Bisher liegt der Spitzensteuersatz bei 42 Prozent, bei kinderlosen Unverheirateten greift er oberhalb eines zu versteuernden Einkommens von etwa 53.000 Euro. Wer mehr als 250.000 Euro (Ledige) beziehungsweise 500.000 Euro (Verheiratete) verdient, muss auf einen Teil seiner Einkünfte sogar den sogenannten "Reichensteuersatz" von 45 Prozent entrichten.

Barthle schwebt nun vor, die Verdienstgrenze, von der an der Spitzensteuersatz fällig wird, auf 70.000 bis 80.000 Euro anzuheben. Dadurch würde der gesamte Steuertarif flacher, alle Steuerbürger müssten weniger zahlen. Zugleich will er jedoch für Einkommensteile, die über dieser Grenze, aber unter 250.000 Euro liegen, eine oder mehrere zusätzliche Belastungsstufen einziehen. Diese Einkünfte würden künftig mit etwa 44 Prozent besteuert.

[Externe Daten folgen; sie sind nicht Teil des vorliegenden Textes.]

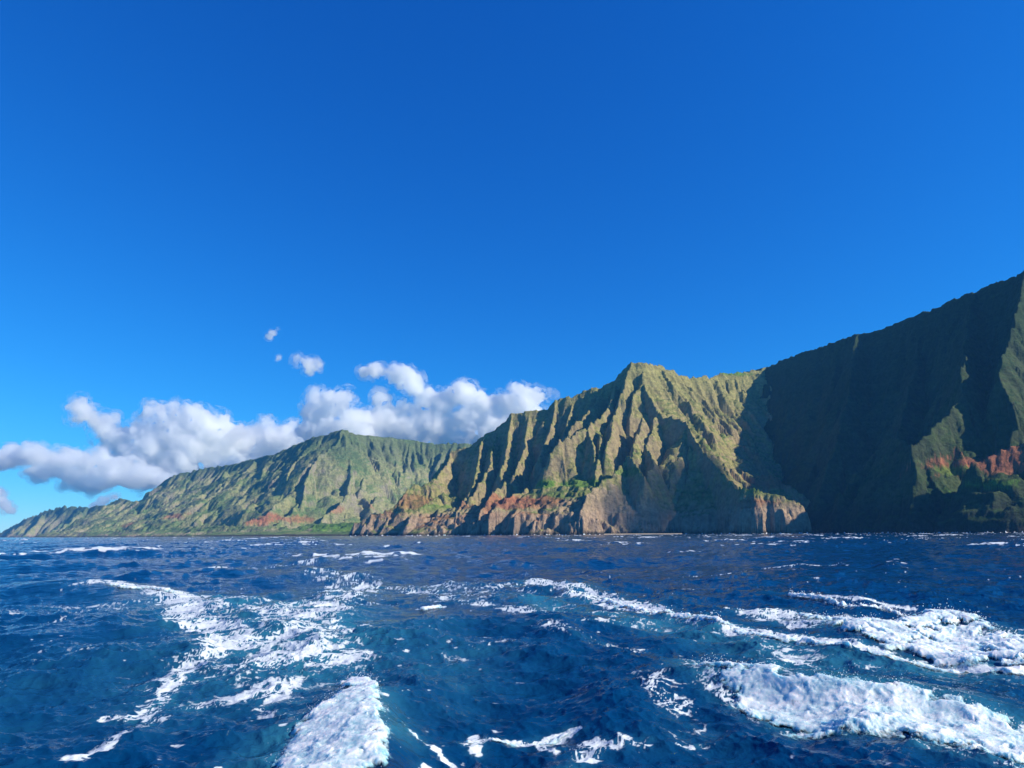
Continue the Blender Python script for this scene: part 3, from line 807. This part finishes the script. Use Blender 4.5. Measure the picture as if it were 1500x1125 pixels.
def cloud(label, puffs, seed, vox=52.0, flat=.85, amp=1.0, mat=None, grow=1.35, CD=17500.0, shift=None):
    import bmesh
    bm = bmesh.new(); rr = np.random.RandomState(seed)
    for px, py, r in puffs:
        for k in range(5):
            q = at(px + (rr.normal() * r * .5 if k else 0), py + (rr.normal() * r * .3 if k else 0), CD + (rr.normal() * r * CD / 1000 * .5 if k else 0))
            if shift: q = at(px, py, r) + np.array(SUN) * shift + rr.normal(size=3) * 40 * (k > 0)
            R_ = (95 if shift else r * CD / 1000) * grow * (.9 if k == 0 else rr.uniform(.3, .65))
            bmesh.ops.create_icosphere(bm, subdivisions=2, radius=1.0, matrix=Matrix.Translation(q) @ Matrix.Diagonal((R_, R_ * 1.1, R_ * flat, 1)))
    me = bpy.data.meshes.new('cloud'); bm.to_mesh(me); bm.free()
    o = bpy.data.objects.new('cloud', me); sc.collection.objects.link(o)
    md = o.modifiers.new('remesh', 'REMESH'); md.mode = 'VOXEL'; md.voxel_size = vox; md.use_smooth_shade = True
    dg = bpy.context.evaluated_depsgraph_get(); dg.update()
    me2 = bpy.data.meshes.new_from_object(o.evaluated_get(dg))
    o.modifiers.clear(); o.data = me2; bpy.data.meshes.remove(me); me2.name = 'cloud'
    # keep the largest connected piece only
    bm = bmesh.new(); bm.from_mesh(me2); bm.verts.ensure_lookup_table()
    seen = np.zeros(len(bm.verts), np.int32); comps = []
    for v in bm.verts:
        if seen[v.index]: continue
        st = [v]; seen[v.index] = 1; comp = []
        while st:
            w_ = st.pop(); comp.append(w_)
            for e_ in w_.link_edges:
                q = e_.other_vert(w_)
                if not seen[q.index]: seen[q.index] = 1; st.append(q)
        comps.append(comp)
    comps.sort(key=len)
    kill = [v for c_ in comps[:-1] for v in c_]
    if kill: bmesh.ops.delete(bm, geom=kill, context='VERTS')
    bm.to_mesh(me2); bm.free()
    N_ = len(me2.vertices)
    co = np.empty(N_ * 3, np.float32); me2.vertices.foreach_get('co', co); co = co.reshape(-1, 3).astype(float)
    for lam, am in ((1100, 200), (460, 150), (200, 80), (95, 36)):
        no = np.empty(N_ * 3, np.float32); me2.vertices.foreach_get('normal', no); no = no.reshape(-1, 3)
        b_ = np.abs(perlin3(co / lam, seed + int(lam))) * 2.0
        co = co + no * ((b_ - .45) * am * amp)[:, None]
        me2.vertices.foreach_set('co', co.astype(np.float32).reshape(-1)); me2.update()
    me2.materials.clear(); me2.materials.append(mat or CLOUD)
    me3 = me2.copy(); me3.name = 'fringe'; me3.materials.clear(); me3.materials.append(FRINGE)
    for sm in range(2):
        no = np.empty(N_ * 3, np.float32); me3.vertices.foreach_get('normal', no); no = no.reshape(-1, 3)
        co = co + no * ((60 + 90 * perlin3(co / 420, seed + 400 + sm)) * min(1, amp + .1))[:, None]
        me3.vertices.foreach_set('co', co.astype(np.float32).reshape(-1)); me3.update()
    o3 = bpy.data.objects.new('fringe', me3); sc.collection.objects.link(o3); o3.parent = o
    tag(o, label, 'cloud', 'clouds beyond the mountains')
    return N_
tot = 0
tot += cloud('broad white cumulus heap over the low left ridge with a hooked left tip', [(130,608,15),(88,606,8),(110,612,6),(152,622,18),(180,642,20),(210,640,22),(232,606,17),(222,600,10),(255,612,18),(290,618,22),(318,620,18),
   (205,668,26),(245,655,34),(290,652,34),(326,650,28),(232,690,26),(275,685,30),(335,682,24)], 1)
tot += cloud('white cumulus bank resting behind the left shoulder of the far peak', [(375,640,16),(400,634,17),(425,636,17),(450,645,18),(372,662,26),(420,662,30),(458,662,26),(395,690,26)], 2, CD=19300.0)
tot += cloud('flat grey streaked cloud low at the left edge', [(-10,676,26),(20,672,28),(60,670,28),(100,678,28),(140,674,24),(175,682,26),(205,692,26),(60,692,22),(110,697,24),(160,695,24),(150,708,20),(200,706,22),(240,704,20),(12,670,9),(38,667,10),(62,663,11),(90,672,11),(135,674,10),(158,676,11),(185,688,12),(60,692,9),(100,694,11),(140,694,12),(210,694,12),(175,704,11),(205,712,10),(238,706,12),(20,700,8),(120,712,7),(60,705,7)], 3, 52, .38, .45, CD=16000.0, grow=1.2)
tot += cloud('small white cloud peeping over the jagged far left ridge', [(152,735,8),(168,728,7),(140,742,7)], 4, 60, .8, .6, CD=20500.0)
tot += cloud('pale cloud cut off by the left edge above the horizon', [(-8,722,13),(5,735,9),(15,745,8),(40,752,8)], 5, 60, .6, .6, CD=21000.0)
tot += cloud('tiny wisp of cloud, highest in the sky', [(400,488,4),(394,494,4),(407,482,3)], 6, 40, .8, .4)
tot += cloud('ragged small cloud floating above the far peak on the left', [(455,533,12),(440,527,7),(467,536,9),(452,545,8),(470,560,7),(484,568,6)], 7, 55, .8, .7)
tot += cloud('scrap of thin cloud left of the ragged one', [(408,524,4),(394,530,4),(418,532,4),(413,542,3)], 8, 40, .8, .4)
tot += cloud('white cloud with a rounded horn rising right above the far peak', [(472,592,12),(492,584,13),(512,578,9),(462,606,12),(490,604,16),(480,628,20),(520,618,20),(515,640,24),(455,628,14)], 9, grow=1.5, CD=16300.0)
tot += cloud('separate bright oval cloud floating above the long bank', [(532,545,8),(552,543,11),(574,545,13),(592,545,11),(603,552,11),(585,556,9),(606,566,8)], 10, 70, .75, .8)
tot += cloud('long heaped cloud bank running behind the fluted main ridge', [(612,578,10),(632,582,11),(655,582,13),(682,584,14),(706,592,15),(652,600,15),(565,590,9),(556,618,22),(592,632,22),(640,628,24),(688,616,24),(722,604,18),
   (742,592,15),(764,580,14),(785,578,11),(800,582,8),(770,602,20),(728,632,26),(680,645,24),(782,620,16),(545,645,20),(620,650,20),(612,612,14),(590,600,12),(618,594,10)], 11, grow=1.5)
cloud('small white cumulus out of frame to the right, shading the sea cliff hollow', [(945,720,2850),(960,770,2760),(1000,770,2760),(1025,770,2740),(1000,730,2830),(1040,735,2780),
   (970,700,2930),(1000,690,2950),(1035,690,2900),(960,740,2800),(1020,755,2740),(985,750,2780)], 12, shift=3600.0, amp=.2, vox=30.0, grow=1.4)  # unseen cloud added for its shadow; shaded spots projected back toward the sun

# ------------------------------------------------------------------ haze
m, n, l = new_mat('haze')
out = n.new('ShaderNodeOutputMaterial'); pv = n.new('ShaderNodeVolumePrincipled')
pv.inputs['Color'].default_value = (.12, .48, 1.0, 1)
pv.inputs['Density'].default_value = 2.3e-5
pv.inputs['Anisotropy'].default_value = 0.0
l.new(pv.outputs[0], out.inputs['Volume'])
X0, X1, Y0, Y1, Z0, Z1 = -15200., 15200., -60., 14900., -240., 1330.
me = bpy.data.meshes.new('haze')
me.from_pydata([(x, y, z) for x in (X0, X1) for y in (Y0, Y1) for z in (Z0, Z1)], [],
               [(0, 1, 3, 2), (4, 6, 7, 5), (0, 4, 5, 1), (2, 3, 7, 6), (0, 2, 6, 4), (1, 5, 7, 3)])
me.materials.append(m)
o = bpy.data.objects.new('haze', me); sc.collection.objects.link(o)
tag(o, 'thin blue sea haze over the water and mountains', 'haze', kind='stuff')
zs = [min(v.co.z for v in o_.data.vertices) for o_ in sc.objects if o_.type == 'MESH' and o_.name.startswith('hills')]
print('lowest', zs, max(max(v.co.z for v in o_.data.vertices) for o_ in sc.objects if o_.type == 'MESH' and o_.name.startswith('hills')), min(v.co.y for o_ in sc.objects if o_.name.startswith(('cloud', 'fringe')) for v in o_.data.vertices))

# ------------------------------------------------------------------ surf at the foot of the cliffs
Vs = []; Fs = []
for (u0, u1, y0, y1, rr_, scl, sd_, ex) in ((-.27, .50, 2300, 3700, H3, 1.0, 3, sea_cliff(75, -.17, -.06)), (.44, .80, 1700, 2900, H4, 1.0, 11, sea_cliff(30, .3, .4))):
    u = np.linspace(u0, u1, 700)[None, :]; y = np.linspace(y0, y1, 260)[:, None]
    Z = ex(u * y, y + 0 * u, terrain(u * y, y + 0 * u, rr_, scl, sd_, crag=1.0 if sd_ == 3 else .4))
    first = np.argmax(Z > .3, axis=0); ok = (Z > .3).any(axis=0) & (first > 0)
    yc = y[:, 0][first]; uc = u[0]
    nn = fbm(uc * 260, uc * 0, 3, 201); n2_ = perlin(uc * 900, uc * 0 + 4, 205)
    pk = np.clip(nn * 2.6 + .12 + .8 * n2_, 0, 1) * ok
    for i in range(len(uc) - 1):
        if pk[i] <= .05 or abs(yc[i] - yc[i + 1]) > 60: continue
        k = len(Vs); h0, h1 = 4.5 * pk[i] ** 2, 4.5 * pk[i + 1] ** 2
        for (uu, yy, hh) in ((uc[i], yc[i], h0), (uc[i + 1], yc[i + 1], h1)):
            Vs += [(uu * (yy - 14), yy - 14, -.6), (uu * (yy - 6), yy - 6, hh + .3), (uu * (yy + 5), yy + 5, hh * .6)]
        Fs += [(k, k + 3, k + 4, k + 1), (k + 1, k + 4, k + 5, k + 2)]
q = at(793, 782, 2640)
me = bpy.data.meshes.new('surf'); me.from_pydata(Vs, [], Fs); me.materials.append(WHITE)
ea = me.attributes.new('edge', 'FLOAT', 'POINT'); ea.data.foreach_set('value', np.ones(len(Vs), np.float32))
o = bpy.data.objects.new('surf', me); sc.collection.objects.link(o)
tag(o, 'white surf washing along the foot of the sea cliffs', 'surf', kind='stuff')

Das Bundesfinanzministerium soll nach dem Willen des CDU-Politikers über den Sommer unterschiedliche Versionen seines Modells durchrechnen. Erst danach will er ein fertiges Konzept mit exakten Zahlen vorlegen.

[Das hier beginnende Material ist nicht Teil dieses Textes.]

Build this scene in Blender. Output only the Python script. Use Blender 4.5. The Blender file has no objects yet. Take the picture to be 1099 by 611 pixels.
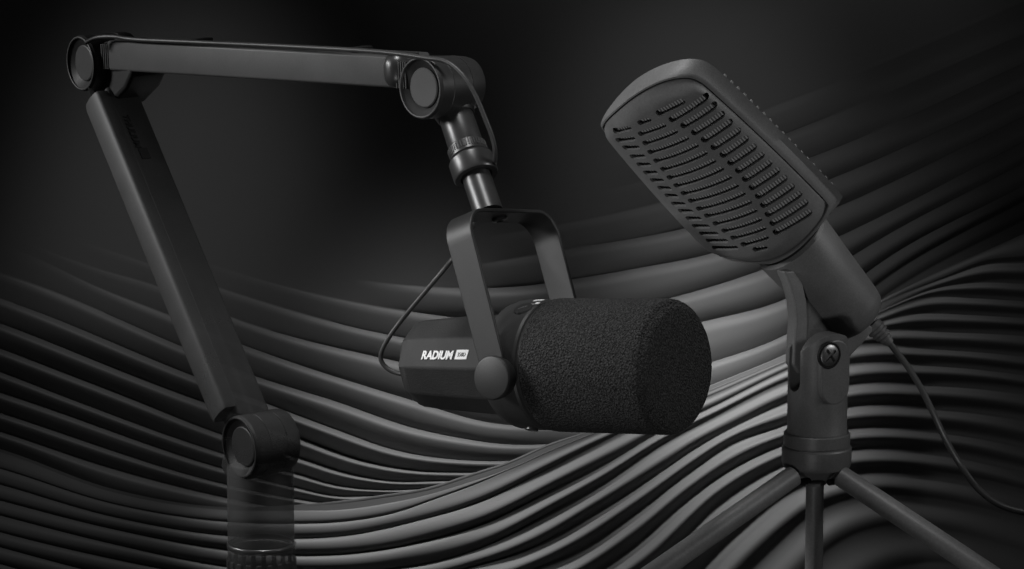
import bpy, bmesh, math, random
import numpy as np
from mathutils import Vector, Matrix
random.seed(4)
scn = bpy.context.scene
COL = scn.collection
D = 40.0                      # camera distance in front of the microphones
PITCH = math.radians(10.5)    # the camera looks down by this much; all things are built in camera-levelled space and turned at the end
R = math.radians

def P(px, py, y=0.0):
    k = (D + y) / D / 100.0
    return Vector(((px - 549.5) * k, y, (305.5 - py) * k))
UP = Vector((0, -math.sin(PITCH), math.cos(PITCH)))   # the real vertical, seen in levelled space

# ------------------------------------------------------------------ materials
def mat(name, col, rough=0.5, spec=0.5, metal=0.0, bump=0.0, bscale=60.0, var=0.0, emit=None, coat=0.0):
    m = bpy.data.materials.new(name); m.use_nodes = True
    nt = m.node_tree; b = nt.nodes['Principled BSDF']
    c = (col, col, col, 1) if not isinstance(col, tuple) else col + (1,)
    b.inputs['Base Color'].default_value = c
    b.inputs['Roughness'].default_value = rough
    b.inputs['Metallic'].default_value = metal
    b.inputs['Specular IOR Level'].default_value = spec
    b.inputs['Coat Weight'].default_value = coat
    tc = nt.nodes.new('ShaderNodeTexCoord')
    if var:
        n = nt.nodes.new('ShaderNodeTexNoise'); n.inputs['Scale'].default_value = 2.3; n.inputs['Detail'].default_value = 6
        nt.links.new(tc.outputs['Object'], n.inputs['Vector'])
        r = nt.nodes.new('ShaderNodeMapRange')
        r.inputs['To Min'].default_value = rough - var; r.inputs['To Max'].default_value = rough + var
        nt.links.new(n.outputs['Fac'], r.inputs['Value']); nt.links.new(r.outputs['Result'], b.inputs['Roughness'])
    if bump and name != 'dark_pleated_cloth':
        # fine speckle of the coating, as in the grain of moulded plastic or powder paint
        n2 = nt.nodes.new('ShaderNodeTexNoise'); n2.inputs['Scale'].default_value = bscale*.7; n2.inputs['Detail'].default_value = 4
        n3 = nt.nodes.new('ShaderNodeTexNoise'); n3.inputs['Scale'].default_value = 3.1; n3.inputs['Detail'].default_value = 5
        ad = nt.nodes.new('ShaderNodeMath'); ad.operation = 'ADD'
        nt.links.new(tc.outputs['Object'], n2.inputs['Vector']); nt.links.new(tc.outputs['Object'], n3.inputs['Vector'])
        nt.links.new(n2.outputs['Fac'], ad.inputs[0]); nt.links.new(n3.outputs['Fac'], ad.inputs[1])
        mr = nt.nodes.new('ShaderNodeMapRange'); mr.inputs['From Min'].default_value = .6; mr.inputs['From Max'].default_value = 1.4
        mr.inputs['To Min'].default_value = .78; mr.inputs['To Max'].default_value = 1.22
        nt.links.new(ad.outputs[0], mr.inputs['Value'])
        hs = nt.nodes.new('ShaderNodeVectorMath'); hs.operation = 'SCALE'; hs.inputs[0].default_value = c[:3]
        nt.links.new(mr.outputs['Result'], hs.inputs['Scale']); nt.links.new(hs.outputs[0], b.inputs['Base Color'])
        n = nt.nodes.new('ShaderNodeTexNoise'); n.inputs['Scale'].default_value = bscale; n.inputs['Detail'].default_value = 3
        nt.links.new(tc.outputs['Object'], n.inputs['Vector'])
        bp = nt.nodes.new('ShaderNodeBump'); bp.inputs['Strength'].default_value = bump; bp.inputs['Distance'].default_value = 0.01
        nt.links.new(n.outputs['Fac'], bp.inputs['Height']); nt.links.new(bp.outputs['Normal'], b.inputs['Normal'])
    return m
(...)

Aus Sicht Barthles wäre die Steuerreform mit Hilfe seiner Idee nicht nur einfacher finanzierbar, sie ließe sich auch leichter gegen den Vorwurf der sozialen Schieflage verteidigen. Der derzeit geltende "Einheitssatz" von 42 Prozent für überdurchschnittliche Einkommen sei für ihn "nicht das Optimum an Gerechtigkeit", erklärte er. Außerdem gelte in der Koalition der Grundsatz, dass Gesetzesänderungen, die Geld kosteten, aus dem gleichen Fachbereich gegenfinanziert werden müssten. Diese Vorgabe müssten auch die Steuerpolitiker einhalten.

"Das Gegenteil dessen, was im Koalitionsvertrag steht"

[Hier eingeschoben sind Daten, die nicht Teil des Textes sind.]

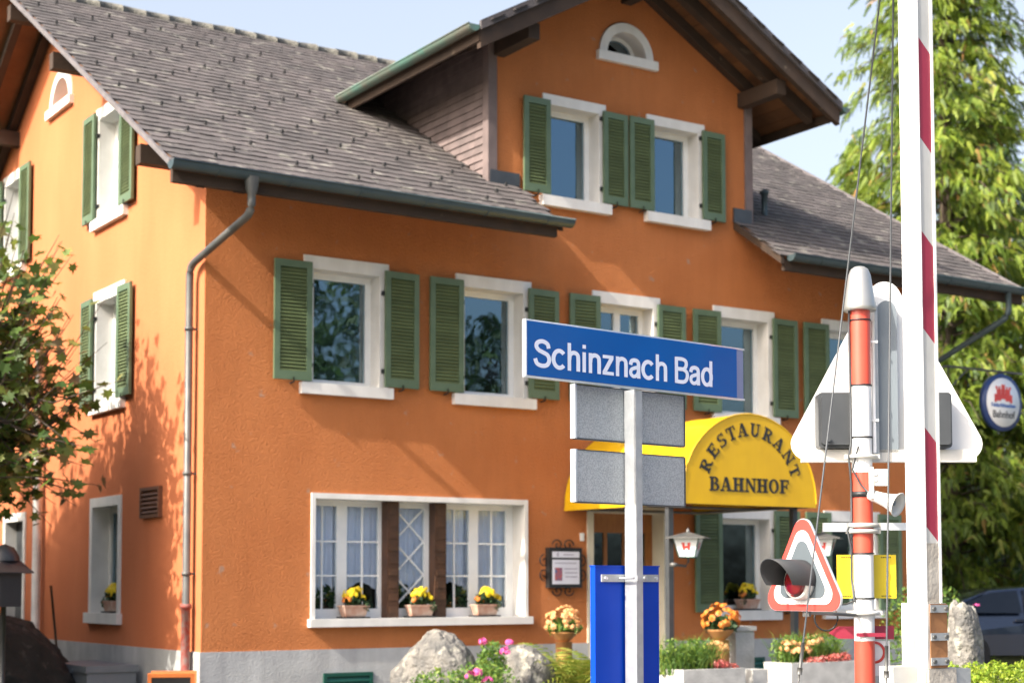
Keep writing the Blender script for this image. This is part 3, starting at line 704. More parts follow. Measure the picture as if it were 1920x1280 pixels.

Barthle zufolge gibt es in der Unionsfraktion viele weitere Abgeordnete, die ähnlicher Auffassung sind wie er selbst. Allerdings meldeten sich auch die Kritiker umgehend zu Wort. Der für Wirtschaftspolitik zuständige stellvertretende Fraktionsvorsitzende Michael Fuchs sagte der SZ, es sei zwar richtig, den Spitzensteuersatz erst auf höhere Einkommen anzuwenden. Eine gleichzeitige Erhöhung des Satzes sei aber der falsche Weg.

Wenn die Steuerreform gegenfinanziert werden müsse, dann über die Streichung von Vergünstigungen. Als Beispiele nannte er die Vielzahl von Arbeitsmarktprogrammen sowie die jüngst zugesagte steuerliche Förderung von Elektroautos. "Die Autoindustrie verdient sich dumm und dusselig - und wir verteilen auch noch Subventionen", sagte Fuchs.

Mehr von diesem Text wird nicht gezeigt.